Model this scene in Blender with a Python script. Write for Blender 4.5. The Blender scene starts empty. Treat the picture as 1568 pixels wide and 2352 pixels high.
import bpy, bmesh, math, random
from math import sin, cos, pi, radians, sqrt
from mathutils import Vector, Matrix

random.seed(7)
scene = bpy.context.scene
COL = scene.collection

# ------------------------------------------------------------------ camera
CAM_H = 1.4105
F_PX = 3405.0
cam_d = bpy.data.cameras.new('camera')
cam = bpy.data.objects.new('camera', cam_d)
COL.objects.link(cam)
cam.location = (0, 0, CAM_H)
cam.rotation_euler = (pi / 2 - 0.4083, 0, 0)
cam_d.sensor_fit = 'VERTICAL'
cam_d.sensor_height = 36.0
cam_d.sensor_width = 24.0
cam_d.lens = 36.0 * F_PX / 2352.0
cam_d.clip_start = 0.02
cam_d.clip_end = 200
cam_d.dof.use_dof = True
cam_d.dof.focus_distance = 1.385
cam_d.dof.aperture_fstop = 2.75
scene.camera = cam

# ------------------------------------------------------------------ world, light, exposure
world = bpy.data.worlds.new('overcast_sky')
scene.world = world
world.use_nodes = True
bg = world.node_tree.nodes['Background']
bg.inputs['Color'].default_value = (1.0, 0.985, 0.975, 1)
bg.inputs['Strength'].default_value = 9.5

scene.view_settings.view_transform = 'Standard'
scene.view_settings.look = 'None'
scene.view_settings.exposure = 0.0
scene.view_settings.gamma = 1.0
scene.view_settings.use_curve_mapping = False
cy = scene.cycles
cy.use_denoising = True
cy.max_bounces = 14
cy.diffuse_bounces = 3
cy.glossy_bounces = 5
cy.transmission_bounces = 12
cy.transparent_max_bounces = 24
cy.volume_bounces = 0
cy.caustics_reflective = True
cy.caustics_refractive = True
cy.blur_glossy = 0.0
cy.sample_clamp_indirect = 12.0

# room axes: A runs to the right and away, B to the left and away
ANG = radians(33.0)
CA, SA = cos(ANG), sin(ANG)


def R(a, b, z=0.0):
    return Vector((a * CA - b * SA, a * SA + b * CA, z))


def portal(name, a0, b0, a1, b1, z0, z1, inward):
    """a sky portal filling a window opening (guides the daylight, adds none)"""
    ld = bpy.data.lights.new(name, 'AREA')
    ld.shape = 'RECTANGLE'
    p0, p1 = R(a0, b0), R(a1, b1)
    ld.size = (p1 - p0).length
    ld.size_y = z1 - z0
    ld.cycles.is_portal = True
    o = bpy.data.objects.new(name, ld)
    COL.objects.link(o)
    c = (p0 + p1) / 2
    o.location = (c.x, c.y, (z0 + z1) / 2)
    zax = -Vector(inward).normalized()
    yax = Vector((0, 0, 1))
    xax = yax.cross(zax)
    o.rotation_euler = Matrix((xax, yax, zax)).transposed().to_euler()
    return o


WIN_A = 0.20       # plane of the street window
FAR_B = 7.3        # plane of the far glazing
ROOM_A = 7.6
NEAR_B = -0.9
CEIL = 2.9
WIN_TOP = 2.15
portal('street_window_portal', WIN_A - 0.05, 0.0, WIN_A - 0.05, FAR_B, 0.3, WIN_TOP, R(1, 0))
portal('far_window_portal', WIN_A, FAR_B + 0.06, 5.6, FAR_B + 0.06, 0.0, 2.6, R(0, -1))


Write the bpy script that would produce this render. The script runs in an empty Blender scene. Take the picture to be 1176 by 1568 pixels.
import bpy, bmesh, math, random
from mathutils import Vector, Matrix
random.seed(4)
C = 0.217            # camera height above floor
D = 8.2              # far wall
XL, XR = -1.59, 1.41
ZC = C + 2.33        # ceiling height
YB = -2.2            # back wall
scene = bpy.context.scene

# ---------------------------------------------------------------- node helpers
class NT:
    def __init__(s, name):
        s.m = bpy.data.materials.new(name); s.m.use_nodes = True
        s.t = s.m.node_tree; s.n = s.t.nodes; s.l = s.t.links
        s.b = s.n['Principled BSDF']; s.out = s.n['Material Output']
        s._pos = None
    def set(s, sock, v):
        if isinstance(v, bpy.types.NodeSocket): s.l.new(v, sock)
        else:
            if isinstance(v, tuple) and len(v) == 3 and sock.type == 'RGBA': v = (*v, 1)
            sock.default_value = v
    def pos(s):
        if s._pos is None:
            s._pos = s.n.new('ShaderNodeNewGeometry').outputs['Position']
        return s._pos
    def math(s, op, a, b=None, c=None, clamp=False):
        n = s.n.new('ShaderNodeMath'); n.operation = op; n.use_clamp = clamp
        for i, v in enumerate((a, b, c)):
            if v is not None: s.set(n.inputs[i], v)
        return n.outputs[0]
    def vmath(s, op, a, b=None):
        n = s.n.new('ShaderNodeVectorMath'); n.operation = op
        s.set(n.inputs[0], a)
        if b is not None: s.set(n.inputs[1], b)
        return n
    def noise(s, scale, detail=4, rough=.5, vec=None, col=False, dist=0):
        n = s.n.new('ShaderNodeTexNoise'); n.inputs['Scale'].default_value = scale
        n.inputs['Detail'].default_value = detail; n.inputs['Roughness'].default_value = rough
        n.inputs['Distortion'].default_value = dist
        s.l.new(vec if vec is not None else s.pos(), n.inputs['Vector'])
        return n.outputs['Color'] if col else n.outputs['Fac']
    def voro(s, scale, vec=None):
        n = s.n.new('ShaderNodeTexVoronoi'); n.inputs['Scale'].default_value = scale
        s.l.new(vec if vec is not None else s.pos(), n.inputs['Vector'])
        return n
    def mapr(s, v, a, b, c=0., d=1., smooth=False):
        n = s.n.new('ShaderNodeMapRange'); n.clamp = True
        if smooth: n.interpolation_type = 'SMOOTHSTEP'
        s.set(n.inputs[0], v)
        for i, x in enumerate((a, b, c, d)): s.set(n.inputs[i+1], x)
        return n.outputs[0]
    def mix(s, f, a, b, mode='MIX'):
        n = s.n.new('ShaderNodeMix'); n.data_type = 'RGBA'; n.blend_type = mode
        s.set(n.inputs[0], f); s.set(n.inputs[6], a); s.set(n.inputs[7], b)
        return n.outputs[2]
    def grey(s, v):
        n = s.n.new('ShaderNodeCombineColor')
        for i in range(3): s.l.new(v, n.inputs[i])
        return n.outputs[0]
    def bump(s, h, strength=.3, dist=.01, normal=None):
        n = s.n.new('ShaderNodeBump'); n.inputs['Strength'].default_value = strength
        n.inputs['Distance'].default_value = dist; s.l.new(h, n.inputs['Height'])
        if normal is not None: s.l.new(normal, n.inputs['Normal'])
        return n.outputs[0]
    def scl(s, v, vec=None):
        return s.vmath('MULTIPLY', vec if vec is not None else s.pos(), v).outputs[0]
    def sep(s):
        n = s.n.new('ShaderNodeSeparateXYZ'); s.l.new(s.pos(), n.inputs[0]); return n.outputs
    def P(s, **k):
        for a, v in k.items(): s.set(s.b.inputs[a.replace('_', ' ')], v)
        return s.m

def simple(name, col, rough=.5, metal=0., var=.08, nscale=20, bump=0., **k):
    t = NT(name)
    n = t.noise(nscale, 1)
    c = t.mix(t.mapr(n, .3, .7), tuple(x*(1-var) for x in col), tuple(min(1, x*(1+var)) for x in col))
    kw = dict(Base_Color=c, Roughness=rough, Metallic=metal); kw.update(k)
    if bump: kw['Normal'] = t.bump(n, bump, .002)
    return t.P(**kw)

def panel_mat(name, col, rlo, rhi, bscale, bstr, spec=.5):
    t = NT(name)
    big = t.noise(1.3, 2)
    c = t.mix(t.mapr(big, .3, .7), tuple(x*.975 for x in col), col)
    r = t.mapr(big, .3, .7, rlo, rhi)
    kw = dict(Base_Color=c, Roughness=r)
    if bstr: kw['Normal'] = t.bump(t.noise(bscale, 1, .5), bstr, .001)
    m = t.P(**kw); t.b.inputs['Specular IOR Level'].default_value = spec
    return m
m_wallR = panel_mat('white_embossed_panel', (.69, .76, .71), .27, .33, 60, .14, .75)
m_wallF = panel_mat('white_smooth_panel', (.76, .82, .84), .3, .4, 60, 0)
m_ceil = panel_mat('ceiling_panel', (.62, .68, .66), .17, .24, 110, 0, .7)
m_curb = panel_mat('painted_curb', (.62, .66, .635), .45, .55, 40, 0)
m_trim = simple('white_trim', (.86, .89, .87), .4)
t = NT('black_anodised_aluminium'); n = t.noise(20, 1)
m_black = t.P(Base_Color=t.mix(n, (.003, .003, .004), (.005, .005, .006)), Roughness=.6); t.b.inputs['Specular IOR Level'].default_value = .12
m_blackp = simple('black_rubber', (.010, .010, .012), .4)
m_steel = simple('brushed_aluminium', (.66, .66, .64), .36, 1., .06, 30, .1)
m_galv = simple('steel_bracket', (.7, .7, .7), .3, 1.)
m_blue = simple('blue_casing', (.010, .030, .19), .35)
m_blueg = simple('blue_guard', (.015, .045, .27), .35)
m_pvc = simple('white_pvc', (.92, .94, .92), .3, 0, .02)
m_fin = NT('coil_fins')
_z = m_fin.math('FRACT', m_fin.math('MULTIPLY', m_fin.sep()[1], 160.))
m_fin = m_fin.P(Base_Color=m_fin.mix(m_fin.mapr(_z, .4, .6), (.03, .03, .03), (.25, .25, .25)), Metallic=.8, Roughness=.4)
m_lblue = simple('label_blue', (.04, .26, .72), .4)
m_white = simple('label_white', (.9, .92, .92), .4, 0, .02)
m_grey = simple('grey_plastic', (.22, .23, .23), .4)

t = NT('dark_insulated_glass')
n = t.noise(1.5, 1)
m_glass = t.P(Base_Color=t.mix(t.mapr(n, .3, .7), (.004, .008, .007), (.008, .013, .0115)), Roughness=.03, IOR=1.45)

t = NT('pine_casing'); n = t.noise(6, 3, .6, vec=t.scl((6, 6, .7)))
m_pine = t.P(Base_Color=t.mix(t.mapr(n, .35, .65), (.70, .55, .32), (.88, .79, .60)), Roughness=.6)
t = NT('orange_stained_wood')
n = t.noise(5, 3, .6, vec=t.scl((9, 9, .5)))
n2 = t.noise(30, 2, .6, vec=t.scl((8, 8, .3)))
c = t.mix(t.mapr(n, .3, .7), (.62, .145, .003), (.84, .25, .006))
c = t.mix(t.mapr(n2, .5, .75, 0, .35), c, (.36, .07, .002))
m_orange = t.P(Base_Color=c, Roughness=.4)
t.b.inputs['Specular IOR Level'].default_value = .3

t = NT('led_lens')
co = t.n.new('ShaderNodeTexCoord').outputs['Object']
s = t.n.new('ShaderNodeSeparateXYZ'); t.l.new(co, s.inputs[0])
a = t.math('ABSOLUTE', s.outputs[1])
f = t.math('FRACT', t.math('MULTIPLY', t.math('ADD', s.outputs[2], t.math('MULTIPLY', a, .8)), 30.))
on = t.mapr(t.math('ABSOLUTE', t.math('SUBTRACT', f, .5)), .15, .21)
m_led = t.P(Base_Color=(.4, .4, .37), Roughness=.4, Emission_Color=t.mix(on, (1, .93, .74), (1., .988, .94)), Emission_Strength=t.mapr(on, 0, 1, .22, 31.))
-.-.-
• [EXERCISE INSTRUCTIONS]: Exactly repeat the lines running from the top of the listing to the line bearing "scene.camera = cam", both of those lines included, and only them.

• [SOLUTION TO THE PROBLEM]:
Model this scene in Blender with a Python script. Write for Blender 4.5. The Blender scene starts empty. Treat the picture as 1568 pixels wide and 2352 pixels high.
import bpy, bmesh, math, random
from math import sin, cos, pi, radians, sqrt
from mathutils import Vector, Matrix

random.seed(7)
scene = bpy.context.scene
COL = scene.collection

# ------------------------------------------------------------------ camera
CAM_H = 1.4105
F_PX = 3405.0
cam_d = bpy.data.cameras.new('camera')
cam = bpy.data.objects.new('camera', cam_d)
COL.objects.link(cam)
cam.location = (0, 0, CAM_H)
cam.rotation_euler = (pi / 2 - 0.4083, 0, 0)
cam_d.sensor_fit = 'VERTICAL'
cam_d.sensor_height = 36.0
cam_d.sensor_width = 24.0
cam_d.lens = 36.0 * F_PX / 2352.0
cam_d.clip_start = 0.02
cam_d.clip_end = 200
cam_d.dof.use_dof = True
cam_d.dof.focus_distance = 1.385
cam_d.dof.aperture_fstop = 2.75
scene.camera = cam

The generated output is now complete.